Gina Russo, of Cranston, who suffered burns over 40 percent of her body in the fire and has undergone 49 surgeries as a result — and is facing still more — says she has gone back to work again. But she lost her fiancÉ, Alfred Crisostomi, in the blaze and told the Parole Board that allowing Michael Derderian early release would be just another injustice for the victims. “If we can survive a life sentence, he can serve a lousy four years,” she said.
Russo told the Parole Board members that if she was a braver person, she would have taken off all her clothes so they could see all the scars that riddle her body and the gauze that holds her wig in place. “I will have surgeries for the rest of my life,” she said. “I woke up from an 11-week coma [after the fire] to find out that the man I was supposed to marry was gone.”
Like many of the others who testified, Russo ridiculed a scholarship fund that the Derderian brothers recently established to benefit children who lost parents in the fire. “It is blood money,” she asserted. “All these kids want their parents back.
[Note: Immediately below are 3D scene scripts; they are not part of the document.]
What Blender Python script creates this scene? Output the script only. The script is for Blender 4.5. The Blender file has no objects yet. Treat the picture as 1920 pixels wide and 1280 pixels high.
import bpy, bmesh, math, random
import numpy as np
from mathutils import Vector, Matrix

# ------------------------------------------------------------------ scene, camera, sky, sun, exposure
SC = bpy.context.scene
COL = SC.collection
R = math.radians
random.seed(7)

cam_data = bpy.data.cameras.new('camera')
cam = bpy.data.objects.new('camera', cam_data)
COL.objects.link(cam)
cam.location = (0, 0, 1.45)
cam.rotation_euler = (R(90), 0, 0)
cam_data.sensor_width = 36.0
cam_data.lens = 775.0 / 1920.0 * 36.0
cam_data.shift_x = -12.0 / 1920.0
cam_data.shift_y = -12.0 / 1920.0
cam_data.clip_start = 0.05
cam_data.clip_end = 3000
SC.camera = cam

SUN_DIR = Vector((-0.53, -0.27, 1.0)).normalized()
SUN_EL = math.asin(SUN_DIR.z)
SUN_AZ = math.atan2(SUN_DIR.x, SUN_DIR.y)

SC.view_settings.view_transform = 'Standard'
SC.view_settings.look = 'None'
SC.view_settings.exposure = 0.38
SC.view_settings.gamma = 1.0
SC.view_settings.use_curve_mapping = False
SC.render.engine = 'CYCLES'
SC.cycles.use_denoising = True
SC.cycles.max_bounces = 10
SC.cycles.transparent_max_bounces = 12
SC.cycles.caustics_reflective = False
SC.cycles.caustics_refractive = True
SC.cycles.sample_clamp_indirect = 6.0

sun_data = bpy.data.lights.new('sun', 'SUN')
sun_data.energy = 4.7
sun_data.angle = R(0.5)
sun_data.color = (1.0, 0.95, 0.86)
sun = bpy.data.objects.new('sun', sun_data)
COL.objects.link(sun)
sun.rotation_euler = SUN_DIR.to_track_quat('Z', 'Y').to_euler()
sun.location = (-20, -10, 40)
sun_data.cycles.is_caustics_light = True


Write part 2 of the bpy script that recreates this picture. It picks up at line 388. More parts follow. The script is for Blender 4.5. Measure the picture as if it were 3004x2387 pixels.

Their money won’t fix that.”
Bonardi said that on the surface, the scholarship fund was “an admirable gesture, but in reality” it was just “a cunning, clever attempt to redeem their tarnished image and salvage their reputation.”
Almost everyone who testified excoriated Michael Derderian for his lack of remorse and his flagrant violation of the rules — his failure to prevent overcrowding at his nightclub; buying cheap, flammable foam to cover the ceiling and walls of The Station; his flouting of state laws that required him to have workers’ compensation insurance for his employees; and while he has been in prison, getting kicked out of a work-release program for not following regulations set by the Department of Corrections.
Eileen DiBonaventura, whose son, Albert, died in the fire, called Michael Derderian “a serious danger to society.”
“It is disturbing to us that this person is being considered for early parole and we’ve been sentenced to life without parole,” she said. “This person does not understand that human life is a gift that is to be protected and treasured at all cost.”